Can you restate the lines of the entries below, word for word, from the first one through the line that includes "C = bpy.context.scene.collection"?
* BEGIN Provided records *
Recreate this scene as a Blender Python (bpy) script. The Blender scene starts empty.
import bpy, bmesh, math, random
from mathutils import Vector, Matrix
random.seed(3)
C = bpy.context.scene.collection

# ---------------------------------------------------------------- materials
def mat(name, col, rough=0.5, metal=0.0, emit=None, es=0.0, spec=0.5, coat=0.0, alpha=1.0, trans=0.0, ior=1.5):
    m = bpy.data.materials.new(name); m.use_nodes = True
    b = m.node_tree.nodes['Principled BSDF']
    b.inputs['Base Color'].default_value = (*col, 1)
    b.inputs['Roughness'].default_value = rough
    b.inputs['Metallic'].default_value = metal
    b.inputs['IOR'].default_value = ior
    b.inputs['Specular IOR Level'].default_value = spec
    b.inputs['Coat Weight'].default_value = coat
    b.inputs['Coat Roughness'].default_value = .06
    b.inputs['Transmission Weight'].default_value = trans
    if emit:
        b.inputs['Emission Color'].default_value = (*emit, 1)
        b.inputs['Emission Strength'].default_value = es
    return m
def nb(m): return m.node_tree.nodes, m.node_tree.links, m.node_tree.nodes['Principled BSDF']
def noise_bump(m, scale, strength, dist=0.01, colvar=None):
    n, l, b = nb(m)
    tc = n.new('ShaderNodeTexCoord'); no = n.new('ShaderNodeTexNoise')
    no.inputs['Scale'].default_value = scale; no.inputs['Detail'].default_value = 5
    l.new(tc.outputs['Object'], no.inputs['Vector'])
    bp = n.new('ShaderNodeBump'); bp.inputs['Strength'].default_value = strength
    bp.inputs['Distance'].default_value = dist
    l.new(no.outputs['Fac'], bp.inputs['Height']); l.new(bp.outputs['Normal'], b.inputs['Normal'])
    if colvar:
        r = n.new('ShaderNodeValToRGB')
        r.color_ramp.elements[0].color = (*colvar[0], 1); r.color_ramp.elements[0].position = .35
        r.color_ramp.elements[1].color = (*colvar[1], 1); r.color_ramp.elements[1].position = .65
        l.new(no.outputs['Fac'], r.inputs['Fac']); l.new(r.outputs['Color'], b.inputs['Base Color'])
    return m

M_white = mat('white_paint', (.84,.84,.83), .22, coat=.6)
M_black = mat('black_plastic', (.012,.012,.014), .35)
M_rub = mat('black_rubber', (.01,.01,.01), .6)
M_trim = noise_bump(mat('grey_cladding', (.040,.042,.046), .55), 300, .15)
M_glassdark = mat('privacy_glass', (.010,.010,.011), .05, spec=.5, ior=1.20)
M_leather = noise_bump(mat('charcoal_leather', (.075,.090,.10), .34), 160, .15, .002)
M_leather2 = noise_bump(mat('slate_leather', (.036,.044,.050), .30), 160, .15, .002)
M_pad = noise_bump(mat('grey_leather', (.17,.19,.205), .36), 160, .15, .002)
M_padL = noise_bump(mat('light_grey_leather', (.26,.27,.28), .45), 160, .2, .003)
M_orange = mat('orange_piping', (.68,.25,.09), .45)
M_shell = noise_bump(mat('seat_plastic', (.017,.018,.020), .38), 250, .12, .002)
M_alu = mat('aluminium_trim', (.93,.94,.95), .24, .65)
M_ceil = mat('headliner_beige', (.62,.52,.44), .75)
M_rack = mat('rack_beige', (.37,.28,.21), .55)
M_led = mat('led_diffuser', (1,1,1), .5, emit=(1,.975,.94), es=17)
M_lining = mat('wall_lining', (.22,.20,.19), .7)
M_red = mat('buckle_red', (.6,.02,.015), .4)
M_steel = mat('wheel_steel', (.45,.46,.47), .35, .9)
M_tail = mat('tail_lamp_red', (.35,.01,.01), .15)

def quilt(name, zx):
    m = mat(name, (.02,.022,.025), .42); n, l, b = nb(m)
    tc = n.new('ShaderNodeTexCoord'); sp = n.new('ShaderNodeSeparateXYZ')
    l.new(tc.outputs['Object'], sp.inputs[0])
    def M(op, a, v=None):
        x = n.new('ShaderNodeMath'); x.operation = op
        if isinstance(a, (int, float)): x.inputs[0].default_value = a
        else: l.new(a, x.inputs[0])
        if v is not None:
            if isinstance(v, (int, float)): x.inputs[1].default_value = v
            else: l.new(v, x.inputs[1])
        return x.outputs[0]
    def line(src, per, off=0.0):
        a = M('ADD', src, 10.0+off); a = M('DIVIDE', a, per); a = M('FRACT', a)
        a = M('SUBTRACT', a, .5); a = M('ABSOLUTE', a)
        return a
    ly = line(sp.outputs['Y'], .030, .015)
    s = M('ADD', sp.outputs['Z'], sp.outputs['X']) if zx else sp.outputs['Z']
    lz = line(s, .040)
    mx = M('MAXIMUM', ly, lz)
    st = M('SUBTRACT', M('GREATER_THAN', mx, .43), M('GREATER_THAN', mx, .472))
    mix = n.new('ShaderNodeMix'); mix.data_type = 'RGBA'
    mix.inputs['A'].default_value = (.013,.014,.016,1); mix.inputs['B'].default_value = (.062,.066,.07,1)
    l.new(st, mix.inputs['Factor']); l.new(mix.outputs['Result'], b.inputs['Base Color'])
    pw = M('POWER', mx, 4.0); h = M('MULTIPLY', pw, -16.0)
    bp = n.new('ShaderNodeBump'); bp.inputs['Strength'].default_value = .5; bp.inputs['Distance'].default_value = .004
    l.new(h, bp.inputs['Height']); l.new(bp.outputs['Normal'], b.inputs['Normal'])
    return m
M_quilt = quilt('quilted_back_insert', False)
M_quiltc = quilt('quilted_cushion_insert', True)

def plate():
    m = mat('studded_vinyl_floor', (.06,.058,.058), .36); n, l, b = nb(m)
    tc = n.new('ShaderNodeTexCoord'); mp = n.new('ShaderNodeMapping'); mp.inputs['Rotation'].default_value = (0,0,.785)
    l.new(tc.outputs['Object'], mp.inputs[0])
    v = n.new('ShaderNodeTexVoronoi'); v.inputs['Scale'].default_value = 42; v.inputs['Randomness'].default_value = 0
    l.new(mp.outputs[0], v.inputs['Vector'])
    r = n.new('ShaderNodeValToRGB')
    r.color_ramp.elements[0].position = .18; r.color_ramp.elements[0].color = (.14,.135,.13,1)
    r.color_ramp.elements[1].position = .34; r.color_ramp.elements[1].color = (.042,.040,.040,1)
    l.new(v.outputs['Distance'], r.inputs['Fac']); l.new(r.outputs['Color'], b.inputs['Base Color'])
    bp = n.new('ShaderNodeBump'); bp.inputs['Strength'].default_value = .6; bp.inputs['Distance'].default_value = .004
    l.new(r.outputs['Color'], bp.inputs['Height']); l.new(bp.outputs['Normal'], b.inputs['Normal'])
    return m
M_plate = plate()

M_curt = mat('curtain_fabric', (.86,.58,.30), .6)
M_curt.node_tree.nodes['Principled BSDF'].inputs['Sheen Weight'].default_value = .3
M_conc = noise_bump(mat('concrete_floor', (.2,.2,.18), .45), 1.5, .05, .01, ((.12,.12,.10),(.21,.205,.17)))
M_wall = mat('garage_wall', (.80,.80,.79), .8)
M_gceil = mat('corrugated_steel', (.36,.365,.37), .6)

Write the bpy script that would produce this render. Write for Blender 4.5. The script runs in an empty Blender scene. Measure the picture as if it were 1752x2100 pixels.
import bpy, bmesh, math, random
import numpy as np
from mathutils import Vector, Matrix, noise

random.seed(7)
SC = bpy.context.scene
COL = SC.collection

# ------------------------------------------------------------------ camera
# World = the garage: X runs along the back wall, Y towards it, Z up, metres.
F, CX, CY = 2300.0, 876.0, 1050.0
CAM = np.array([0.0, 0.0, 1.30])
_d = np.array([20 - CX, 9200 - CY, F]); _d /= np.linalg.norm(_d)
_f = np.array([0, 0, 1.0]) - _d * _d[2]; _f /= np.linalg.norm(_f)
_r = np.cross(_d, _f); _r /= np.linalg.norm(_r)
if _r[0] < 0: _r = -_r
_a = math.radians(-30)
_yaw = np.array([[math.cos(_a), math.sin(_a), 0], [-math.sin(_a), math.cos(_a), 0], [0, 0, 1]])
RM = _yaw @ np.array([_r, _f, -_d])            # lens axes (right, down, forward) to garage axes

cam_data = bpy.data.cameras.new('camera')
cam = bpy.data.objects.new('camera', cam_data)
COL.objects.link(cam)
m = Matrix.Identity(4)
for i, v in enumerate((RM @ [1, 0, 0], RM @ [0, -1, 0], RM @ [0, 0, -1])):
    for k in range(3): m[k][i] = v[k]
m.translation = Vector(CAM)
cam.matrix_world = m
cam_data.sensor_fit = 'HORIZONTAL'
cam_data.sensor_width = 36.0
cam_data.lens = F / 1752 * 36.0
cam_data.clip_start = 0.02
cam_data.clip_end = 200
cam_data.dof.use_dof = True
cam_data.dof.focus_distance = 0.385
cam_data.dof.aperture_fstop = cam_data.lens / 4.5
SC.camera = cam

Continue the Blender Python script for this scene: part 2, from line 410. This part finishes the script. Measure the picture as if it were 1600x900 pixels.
* END Provided records *
:: Full solution ::
Recreate this scene as a Blender Python (bpy) script. The Blender scene starts empty.
import bpy, bmesh, math, random
from mathutils import Vector, Matrix
random.seed(3)
C = bpy.context.scene.collection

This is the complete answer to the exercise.